→ **OBJECTIVE**
Quote every line from the top of the listing down to and including the line that contains "return Vector(((px-CX)*Y/F, Y, EYE+(CY-py)*Y/F))".

→ **MATERIAL PROVIDED**

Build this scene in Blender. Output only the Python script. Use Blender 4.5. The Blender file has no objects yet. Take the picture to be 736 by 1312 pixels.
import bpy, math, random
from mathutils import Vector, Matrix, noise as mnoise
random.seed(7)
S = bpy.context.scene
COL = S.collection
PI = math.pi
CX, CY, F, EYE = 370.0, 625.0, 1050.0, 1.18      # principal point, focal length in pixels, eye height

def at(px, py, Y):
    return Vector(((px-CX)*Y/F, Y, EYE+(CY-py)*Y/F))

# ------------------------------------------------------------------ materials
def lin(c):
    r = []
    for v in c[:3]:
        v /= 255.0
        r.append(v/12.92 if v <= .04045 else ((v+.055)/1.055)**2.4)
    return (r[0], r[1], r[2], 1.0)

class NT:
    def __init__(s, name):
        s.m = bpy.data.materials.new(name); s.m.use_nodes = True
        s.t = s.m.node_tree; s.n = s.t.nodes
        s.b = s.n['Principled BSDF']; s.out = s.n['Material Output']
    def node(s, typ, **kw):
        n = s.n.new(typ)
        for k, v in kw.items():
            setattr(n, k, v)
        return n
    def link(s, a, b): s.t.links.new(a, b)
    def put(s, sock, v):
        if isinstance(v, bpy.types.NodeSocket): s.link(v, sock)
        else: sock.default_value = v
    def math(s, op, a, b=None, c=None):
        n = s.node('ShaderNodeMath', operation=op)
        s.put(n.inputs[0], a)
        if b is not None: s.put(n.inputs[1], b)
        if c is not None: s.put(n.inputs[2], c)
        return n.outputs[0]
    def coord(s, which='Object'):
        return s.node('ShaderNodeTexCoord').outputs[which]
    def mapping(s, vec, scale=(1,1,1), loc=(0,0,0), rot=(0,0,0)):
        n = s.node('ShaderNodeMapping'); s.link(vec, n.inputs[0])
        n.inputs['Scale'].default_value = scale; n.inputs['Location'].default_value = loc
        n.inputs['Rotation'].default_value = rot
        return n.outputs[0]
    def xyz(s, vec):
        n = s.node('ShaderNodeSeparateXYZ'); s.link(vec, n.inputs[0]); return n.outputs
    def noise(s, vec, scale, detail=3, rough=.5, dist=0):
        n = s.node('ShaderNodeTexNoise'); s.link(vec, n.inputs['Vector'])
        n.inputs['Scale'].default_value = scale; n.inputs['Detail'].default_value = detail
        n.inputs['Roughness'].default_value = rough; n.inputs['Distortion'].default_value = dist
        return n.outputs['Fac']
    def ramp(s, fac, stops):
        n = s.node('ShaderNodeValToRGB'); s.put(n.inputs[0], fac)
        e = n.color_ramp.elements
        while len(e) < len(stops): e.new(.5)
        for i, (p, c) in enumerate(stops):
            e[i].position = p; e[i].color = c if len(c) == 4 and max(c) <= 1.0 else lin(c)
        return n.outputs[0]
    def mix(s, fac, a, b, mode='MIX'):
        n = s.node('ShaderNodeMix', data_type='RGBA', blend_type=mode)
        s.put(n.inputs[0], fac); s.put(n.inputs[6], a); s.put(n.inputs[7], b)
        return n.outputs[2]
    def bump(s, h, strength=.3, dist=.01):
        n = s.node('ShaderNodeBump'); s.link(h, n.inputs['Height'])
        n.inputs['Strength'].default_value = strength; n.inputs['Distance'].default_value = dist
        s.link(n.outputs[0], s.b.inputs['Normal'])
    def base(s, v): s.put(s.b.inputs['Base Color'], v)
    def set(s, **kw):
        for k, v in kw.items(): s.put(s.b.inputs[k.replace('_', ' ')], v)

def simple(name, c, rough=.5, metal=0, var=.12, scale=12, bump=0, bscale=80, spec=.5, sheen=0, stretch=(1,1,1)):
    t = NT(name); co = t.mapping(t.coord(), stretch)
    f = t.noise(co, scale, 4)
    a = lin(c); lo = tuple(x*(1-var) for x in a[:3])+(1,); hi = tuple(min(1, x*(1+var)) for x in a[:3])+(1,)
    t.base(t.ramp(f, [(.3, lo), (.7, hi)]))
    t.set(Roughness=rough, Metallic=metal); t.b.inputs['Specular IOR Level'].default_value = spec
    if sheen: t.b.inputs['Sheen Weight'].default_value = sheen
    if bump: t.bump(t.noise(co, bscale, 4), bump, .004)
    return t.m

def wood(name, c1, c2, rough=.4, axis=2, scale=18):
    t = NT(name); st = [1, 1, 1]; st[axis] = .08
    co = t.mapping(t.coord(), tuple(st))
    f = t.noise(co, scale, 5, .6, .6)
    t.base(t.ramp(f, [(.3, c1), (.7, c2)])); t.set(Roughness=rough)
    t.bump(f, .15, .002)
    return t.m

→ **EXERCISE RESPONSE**
Build this scene in Blender. Output only the Python script. Use Blender 4.5. The Blender file has no objects yet. Take the picture to be 736 by 1312 pixels.
import bpy, math, random
from mathutils import Vector, Matrix, noise as mnoise
random.seed(7)
S = bpy.context.scene
COL = S.collection
PI = math.pi
CX, CY, F, EYE = 370.0, 625.0, 1050.0, 1.18      # principal point, focal length in pixels, eye height

def at(px, py, Y):
    return Vector(((px-CX)*Y/F, Y, EYE+(CY-py)*Y/F))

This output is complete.